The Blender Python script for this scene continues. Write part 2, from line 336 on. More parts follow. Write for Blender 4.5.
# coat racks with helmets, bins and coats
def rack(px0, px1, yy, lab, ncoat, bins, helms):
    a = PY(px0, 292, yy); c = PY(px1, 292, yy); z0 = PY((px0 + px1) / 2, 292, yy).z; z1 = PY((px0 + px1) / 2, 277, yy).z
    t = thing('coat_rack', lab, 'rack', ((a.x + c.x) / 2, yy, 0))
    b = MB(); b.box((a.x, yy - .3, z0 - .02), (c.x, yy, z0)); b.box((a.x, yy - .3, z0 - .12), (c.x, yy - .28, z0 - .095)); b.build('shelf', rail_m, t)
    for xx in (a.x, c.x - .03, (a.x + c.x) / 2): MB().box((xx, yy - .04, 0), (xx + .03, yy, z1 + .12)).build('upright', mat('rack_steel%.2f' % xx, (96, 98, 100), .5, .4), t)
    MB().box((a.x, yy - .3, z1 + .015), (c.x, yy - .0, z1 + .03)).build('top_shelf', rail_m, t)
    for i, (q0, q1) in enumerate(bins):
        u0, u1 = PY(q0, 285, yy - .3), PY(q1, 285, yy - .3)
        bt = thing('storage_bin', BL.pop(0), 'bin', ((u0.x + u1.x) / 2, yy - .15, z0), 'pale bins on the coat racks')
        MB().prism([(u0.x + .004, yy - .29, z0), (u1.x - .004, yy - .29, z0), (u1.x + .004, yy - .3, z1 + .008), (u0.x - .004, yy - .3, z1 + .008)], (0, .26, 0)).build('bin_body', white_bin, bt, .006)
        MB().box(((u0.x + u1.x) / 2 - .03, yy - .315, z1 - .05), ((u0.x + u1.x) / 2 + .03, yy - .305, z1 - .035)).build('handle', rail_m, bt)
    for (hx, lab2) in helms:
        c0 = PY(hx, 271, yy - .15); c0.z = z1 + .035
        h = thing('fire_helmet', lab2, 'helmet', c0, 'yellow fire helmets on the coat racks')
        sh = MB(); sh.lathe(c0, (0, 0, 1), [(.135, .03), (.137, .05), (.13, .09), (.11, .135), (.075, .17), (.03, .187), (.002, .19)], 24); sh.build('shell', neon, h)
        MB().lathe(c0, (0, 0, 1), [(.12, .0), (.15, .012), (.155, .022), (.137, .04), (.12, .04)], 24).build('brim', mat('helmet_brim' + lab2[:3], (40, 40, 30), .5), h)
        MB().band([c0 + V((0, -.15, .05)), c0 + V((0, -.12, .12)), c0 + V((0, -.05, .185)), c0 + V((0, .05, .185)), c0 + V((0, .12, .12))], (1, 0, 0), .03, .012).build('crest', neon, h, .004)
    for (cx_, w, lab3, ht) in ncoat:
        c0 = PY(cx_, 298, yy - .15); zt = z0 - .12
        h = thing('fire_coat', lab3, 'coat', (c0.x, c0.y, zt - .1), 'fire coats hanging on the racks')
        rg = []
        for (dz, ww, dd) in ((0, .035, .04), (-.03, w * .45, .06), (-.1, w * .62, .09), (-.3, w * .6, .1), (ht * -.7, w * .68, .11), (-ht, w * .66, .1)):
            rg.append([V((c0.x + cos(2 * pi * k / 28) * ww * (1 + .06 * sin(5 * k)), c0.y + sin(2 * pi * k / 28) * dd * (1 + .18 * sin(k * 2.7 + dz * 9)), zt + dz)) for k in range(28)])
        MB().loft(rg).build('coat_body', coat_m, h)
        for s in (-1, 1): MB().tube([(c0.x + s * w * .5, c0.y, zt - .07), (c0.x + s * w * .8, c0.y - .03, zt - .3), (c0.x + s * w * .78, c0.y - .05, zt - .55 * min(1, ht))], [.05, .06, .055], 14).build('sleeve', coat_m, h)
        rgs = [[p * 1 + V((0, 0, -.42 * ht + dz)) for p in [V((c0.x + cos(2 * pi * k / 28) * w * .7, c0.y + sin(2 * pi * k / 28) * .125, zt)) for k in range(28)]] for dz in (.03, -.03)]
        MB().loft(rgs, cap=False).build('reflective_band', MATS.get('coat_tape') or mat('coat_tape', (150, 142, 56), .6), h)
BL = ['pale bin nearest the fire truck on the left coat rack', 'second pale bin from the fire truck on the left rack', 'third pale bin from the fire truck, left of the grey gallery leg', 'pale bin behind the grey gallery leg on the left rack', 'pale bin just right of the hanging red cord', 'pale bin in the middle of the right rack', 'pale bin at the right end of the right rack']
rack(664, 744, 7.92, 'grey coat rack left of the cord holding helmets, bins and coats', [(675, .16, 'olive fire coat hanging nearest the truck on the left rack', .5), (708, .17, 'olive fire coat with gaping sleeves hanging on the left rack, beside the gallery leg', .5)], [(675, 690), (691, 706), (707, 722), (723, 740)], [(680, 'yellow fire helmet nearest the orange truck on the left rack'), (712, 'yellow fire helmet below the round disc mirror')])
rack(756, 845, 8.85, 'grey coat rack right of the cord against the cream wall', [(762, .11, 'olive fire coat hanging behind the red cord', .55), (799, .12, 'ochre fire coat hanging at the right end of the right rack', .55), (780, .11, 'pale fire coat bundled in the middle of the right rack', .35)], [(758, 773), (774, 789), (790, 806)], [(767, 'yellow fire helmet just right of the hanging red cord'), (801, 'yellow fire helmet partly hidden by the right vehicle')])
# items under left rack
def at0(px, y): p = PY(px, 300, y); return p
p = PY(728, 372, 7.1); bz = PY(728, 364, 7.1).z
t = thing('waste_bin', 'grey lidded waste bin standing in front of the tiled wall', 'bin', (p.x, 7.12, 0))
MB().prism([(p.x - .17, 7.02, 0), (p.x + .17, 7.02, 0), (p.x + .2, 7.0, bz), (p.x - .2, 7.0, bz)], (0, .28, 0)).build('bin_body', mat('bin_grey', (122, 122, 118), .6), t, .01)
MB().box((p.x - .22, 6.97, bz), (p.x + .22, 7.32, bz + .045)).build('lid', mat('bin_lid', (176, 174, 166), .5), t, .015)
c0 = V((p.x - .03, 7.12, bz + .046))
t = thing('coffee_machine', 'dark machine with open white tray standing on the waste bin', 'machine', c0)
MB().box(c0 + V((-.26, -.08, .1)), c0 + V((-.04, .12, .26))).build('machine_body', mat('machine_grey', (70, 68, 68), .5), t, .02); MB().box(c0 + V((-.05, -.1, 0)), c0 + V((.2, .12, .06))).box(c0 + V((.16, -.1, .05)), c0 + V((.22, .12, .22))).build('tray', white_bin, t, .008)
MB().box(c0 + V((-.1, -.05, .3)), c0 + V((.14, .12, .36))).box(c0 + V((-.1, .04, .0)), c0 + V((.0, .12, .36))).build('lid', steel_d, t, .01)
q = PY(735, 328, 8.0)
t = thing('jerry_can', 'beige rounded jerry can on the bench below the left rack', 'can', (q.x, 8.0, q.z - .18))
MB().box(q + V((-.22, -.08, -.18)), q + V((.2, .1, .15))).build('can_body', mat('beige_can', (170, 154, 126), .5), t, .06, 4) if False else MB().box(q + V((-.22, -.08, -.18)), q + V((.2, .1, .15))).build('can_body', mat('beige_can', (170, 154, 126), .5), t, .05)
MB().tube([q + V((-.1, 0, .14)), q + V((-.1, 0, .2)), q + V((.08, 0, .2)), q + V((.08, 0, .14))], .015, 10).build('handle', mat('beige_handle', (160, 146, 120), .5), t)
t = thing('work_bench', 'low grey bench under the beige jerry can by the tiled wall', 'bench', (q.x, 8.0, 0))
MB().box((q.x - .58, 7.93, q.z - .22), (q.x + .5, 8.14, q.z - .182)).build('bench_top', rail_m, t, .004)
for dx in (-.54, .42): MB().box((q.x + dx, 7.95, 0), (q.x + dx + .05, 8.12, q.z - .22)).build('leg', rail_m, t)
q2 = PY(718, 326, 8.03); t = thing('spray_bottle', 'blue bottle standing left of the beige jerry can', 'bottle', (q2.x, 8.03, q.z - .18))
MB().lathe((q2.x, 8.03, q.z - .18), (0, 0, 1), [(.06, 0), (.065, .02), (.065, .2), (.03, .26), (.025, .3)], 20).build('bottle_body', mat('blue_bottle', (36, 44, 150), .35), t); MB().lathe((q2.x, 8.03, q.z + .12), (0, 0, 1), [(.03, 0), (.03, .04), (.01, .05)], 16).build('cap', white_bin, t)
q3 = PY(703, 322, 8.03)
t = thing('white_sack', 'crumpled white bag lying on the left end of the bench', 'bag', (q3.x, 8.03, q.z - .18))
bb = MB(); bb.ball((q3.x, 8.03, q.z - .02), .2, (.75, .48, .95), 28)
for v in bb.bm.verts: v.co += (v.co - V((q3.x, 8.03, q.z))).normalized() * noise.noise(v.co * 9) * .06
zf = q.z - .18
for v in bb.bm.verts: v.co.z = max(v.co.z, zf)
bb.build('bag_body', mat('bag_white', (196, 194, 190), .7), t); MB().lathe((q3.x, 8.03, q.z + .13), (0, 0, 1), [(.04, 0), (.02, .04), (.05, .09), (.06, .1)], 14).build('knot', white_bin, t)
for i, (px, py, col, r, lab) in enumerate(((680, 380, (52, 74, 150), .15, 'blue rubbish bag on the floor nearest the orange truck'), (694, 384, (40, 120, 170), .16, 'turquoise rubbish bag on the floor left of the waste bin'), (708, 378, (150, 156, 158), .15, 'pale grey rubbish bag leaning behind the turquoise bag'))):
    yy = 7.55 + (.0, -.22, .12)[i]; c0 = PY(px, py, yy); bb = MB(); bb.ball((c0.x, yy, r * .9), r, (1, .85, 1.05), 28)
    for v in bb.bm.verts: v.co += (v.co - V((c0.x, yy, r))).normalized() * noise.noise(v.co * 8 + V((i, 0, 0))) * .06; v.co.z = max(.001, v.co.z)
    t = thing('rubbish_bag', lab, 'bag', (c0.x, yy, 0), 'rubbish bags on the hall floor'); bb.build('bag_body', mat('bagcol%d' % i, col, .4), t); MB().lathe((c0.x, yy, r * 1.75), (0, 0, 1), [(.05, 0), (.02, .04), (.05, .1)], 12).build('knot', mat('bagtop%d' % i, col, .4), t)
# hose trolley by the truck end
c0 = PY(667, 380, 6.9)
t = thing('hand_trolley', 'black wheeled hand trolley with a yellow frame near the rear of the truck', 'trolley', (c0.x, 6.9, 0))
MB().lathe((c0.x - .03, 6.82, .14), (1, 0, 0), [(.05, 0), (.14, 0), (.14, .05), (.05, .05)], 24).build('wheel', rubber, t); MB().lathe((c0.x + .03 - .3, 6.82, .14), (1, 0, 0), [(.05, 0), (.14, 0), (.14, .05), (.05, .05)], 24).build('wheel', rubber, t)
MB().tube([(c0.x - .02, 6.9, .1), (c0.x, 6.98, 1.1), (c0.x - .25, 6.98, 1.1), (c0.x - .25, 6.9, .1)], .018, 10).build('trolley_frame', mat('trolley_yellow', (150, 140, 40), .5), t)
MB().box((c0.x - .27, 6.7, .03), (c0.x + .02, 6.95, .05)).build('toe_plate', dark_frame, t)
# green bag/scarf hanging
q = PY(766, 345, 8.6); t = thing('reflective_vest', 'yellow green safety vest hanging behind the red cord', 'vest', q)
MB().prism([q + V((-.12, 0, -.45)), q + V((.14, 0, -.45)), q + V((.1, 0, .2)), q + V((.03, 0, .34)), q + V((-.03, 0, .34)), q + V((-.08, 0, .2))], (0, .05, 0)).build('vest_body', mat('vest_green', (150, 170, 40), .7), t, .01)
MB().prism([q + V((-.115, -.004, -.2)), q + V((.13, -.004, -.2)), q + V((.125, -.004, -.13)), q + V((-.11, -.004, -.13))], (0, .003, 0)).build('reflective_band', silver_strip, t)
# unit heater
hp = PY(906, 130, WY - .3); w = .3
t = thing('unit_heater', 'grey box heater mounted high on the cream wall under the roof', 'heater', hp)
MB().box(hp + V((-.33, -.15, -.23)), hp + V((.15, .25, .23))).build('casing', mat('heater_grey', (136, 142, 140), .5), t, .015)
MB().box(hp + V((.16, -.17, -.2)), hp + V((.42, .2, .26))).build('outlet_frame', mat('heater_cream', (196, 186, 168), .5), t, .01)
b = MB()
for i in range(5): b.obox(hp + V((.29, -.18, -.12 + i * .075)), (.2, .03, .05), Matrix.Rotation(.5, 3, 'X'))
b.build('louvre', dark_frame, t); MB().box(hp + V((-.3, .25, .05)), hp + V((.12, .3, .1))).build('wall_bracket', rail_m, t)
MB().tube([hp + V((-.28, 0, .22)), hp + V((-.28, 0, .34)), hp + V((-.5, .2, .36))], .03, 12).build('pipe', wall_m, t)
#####
▶ **Given problem**
Keep only the lines that hold the string "from", and copy them out.

▶ **Reply to the task**
The Blender Python script for this scene continues. Write part 2, from line 336 on. More parts follow. Write for Blender 4.5.
BL = ['pale bin nearest the fire truck on the left coat rack', 'second pale bin from the fire truck on the left rack', 'third pale bin from the fire truck, left of the grey gallery leg', 'pale bin behind the grey gallery leg on the left rack', 'pale bin just right of the hanging red cord', 'pale bin in the middle of the right rack', 'pale bin at the right end of the right rack']